WORK REQUIRED: Reproduce verbatim the lines up to and including the one with "def to_xy(s, t): return", starting from the first.

PROVIDED DATA:
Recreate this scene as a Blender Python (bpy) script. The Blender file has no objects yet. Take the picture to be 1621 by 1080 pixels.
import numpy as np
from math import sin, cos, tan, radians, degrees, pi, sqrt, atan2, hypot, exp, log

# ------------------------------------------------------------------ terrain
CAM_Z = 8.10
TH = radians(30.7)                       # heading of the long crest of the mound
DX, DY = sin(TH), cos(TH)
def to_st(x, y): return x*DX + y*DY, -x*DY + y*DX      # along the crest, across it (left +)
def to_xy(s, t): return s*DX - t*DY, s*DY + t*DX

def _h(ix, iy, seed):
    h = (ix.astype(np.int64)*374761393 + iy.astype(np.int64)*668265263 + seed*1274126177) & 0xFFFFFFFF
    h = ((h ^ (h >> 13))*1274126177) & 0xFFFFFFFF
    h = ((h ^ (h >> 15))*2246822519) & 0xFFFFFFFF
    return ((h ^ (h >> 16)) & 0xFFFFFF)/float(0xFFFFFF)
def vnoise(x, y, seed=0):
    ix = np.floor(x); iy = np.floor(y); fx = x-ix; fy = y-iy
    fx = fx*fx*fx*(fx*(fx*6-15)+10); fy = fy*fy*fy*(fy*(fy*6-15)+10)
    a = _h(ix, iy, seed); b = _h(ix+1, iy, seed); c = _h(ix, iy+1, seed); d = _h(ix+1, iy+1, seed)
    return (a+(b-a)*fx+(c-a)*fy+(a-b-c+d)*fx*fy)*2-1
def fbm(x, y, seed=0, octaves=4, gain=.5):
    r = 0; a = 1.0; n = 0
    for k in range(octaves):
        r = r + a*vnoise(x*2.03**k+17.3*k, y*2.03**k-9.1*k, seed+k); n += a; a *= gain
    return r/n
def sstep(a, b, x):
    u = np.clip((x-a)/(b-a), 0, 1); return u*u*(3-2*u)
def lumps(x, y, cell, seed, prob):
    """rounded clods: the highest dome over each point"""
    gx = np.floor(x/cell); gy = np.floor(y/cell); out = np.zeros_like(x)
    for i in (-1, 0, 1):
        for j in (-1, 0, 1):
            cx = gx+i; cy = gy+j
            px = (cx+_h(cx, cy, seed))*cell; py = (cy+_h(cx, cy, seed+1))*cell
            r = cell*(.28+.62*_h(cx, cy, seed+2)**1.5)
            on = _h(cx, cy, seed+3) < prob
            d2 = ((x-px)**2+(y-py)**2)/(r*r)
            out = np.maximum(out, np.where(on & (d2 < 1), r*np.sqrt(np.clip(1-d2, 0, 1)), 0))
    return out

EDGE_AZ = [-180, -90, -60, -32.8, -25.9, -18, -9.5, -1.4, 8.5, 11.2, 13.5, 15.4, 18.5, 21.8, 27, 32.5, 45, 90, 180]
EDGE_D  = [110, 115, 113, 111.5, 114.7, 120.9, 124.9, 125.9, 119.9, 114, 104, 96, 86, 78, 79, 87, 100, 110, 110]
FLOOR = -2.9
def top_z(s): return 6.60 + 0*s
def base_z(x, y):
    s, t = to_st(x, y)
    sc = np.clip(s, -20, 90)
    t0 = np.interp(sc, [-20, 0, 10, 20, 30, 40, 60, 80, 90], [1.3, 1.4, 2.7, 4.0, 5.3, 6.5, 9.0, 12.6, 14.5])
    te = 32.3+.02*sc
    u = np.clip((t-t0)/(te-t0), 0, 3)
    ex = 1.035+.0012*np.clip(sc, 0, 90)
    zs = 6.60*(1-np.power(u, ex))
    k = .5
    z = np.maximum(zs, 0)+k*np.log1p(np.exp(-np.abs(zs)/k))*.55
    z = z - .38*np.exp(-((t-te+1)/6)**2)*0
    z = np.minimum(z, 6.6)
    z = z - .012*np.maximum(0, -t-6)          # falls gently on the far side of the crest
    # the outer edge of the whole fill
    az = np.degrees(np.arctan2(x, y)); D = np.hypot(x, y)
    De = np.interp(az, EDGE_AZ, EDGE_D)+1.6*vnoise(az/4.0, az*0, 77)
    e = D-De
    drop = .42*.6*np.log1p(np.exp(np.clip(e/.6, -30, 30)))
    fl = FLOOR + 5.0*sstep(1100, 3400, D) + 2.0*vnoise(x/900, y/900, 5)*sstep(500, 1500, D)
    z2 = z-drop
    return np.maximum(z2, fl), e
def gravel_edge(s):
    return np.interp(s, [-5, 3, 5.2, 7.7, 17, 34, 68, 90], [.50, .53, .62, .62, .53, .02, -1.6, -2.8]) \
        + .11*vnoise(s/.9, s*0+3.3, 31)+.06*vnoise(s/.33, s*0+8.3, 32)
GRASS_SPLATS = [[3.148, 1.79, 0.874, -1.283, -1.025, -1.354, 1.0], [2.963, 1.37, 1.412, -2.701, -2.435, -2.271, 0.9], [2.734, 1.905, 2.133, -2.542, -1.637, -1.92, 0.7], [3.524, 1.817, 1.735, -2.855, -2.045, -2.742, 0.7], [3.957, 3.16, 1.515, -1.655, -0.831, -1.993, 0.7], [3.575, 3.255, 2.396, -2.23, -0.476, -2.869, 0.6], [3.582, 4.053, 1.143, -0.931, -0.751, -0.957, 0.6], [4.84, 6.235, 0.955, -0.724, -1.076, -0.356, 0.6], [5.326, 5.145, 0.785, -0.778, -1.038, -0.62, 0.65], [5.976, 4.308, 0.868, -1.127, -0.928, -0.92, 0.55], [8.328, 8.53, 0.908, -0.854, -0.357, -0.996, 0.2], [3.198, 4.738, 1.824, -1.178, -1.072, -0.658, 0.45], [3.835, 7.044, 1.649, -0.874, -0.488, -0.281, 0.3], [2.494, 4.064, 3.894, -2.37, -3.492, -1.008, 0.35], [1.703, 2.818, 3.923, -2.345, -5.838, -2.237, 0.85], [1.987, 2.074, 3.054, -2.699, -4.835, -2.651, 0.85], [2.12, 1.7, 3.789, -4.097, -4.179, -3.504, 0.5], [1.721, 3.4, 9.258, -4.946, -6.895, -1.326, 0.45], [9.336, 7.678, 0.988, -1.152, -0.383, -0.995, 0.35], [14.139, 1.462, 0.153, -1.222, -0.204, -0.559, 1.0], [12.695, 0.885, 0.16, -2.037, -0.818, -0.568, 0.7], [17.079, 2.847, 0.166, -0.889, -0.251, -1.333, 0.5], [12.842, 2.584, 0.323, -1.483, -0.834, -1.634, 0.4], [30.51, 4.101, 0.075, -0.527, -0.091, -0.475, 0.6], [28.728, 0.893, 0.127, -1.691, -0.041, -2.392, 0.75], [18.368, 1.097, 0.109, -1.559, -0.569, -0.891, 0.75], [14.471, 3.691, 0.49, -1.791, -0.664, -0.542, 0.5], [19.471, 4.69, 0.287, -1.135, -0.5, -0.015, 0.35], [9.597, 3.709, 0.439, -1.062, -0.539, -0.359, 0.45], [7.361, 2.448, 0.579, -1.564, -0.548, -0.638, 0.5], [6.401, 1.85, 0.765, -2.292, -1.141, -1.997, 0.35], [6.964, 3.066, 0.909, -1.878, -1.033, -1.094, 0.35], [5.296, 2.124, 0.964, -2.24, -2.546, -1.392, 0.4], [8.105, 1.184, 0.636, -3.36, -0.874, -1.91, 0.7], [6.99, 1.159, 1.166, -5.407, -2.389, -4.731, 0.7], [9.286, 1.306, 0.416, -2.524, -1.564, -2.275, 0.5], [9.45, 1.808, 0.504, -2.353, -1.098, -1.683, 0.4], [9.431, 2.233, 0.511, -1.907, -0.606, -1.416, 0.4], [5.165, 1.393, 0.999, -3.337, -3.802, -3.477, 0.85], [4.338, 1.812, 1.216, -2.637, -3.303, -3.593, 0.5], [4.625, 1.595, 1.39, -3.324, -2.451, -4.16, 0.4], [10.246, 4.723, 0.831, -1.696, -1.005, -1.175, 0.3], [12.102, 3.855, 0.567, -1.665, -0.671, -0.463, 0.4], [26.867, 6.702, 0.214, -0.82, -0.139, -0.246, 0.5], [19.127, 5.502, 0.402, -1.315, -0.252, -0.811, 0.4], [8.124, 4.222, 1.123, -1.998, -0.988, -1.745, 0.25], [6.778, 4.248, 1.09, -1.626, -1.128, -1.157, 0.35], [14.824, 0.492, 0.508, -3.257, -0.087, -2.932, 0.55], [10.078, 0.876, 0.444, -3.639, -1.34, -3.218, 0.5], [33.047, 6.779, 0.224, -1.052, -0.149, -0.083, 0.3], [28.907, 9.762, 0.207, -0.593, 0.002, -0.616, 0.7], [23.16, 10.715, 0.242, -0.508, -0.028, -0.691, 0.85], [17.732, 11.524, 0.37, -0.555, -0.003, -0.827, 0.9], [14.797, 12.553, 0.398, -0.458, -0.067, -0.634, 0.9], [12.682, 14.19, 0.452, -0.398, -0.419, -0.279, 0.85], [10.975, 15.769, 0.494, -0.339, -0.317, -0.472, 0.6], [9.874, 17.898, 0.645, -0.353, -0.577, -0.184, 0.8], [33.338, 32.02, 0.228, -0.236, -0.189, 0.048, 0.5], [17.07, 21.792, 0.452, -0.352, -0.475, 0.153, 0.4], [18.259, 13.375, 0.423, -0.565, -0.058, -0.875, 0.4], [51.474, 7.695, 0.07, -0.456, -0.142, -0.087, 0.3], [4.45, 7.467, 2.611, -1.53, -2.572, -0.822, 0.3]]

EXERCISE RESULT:
Recreate this scene as a Blender Python (bpy) script. The Blender file has no objects yet. Take the picture to be 1621 by 1080 pixels.
import numpy as np
from math import sin, cos, tan, radians, degrees, pi, sqrt, atan2, hypot, exp, log

# ------------------------------------------------------------------ terrain
CAM_Z = 8.10
TH = radians(30.7)                       # heading of the long crest of the mound
DX, DY = sin(TH), cos(TH)
def to_st(x, y): return x*DX + y*DY, -x*DY + y*DX      # along the crest, across it (left +)
def to_xy(s, t): return s*DX - t*DY, s*DY + t*DX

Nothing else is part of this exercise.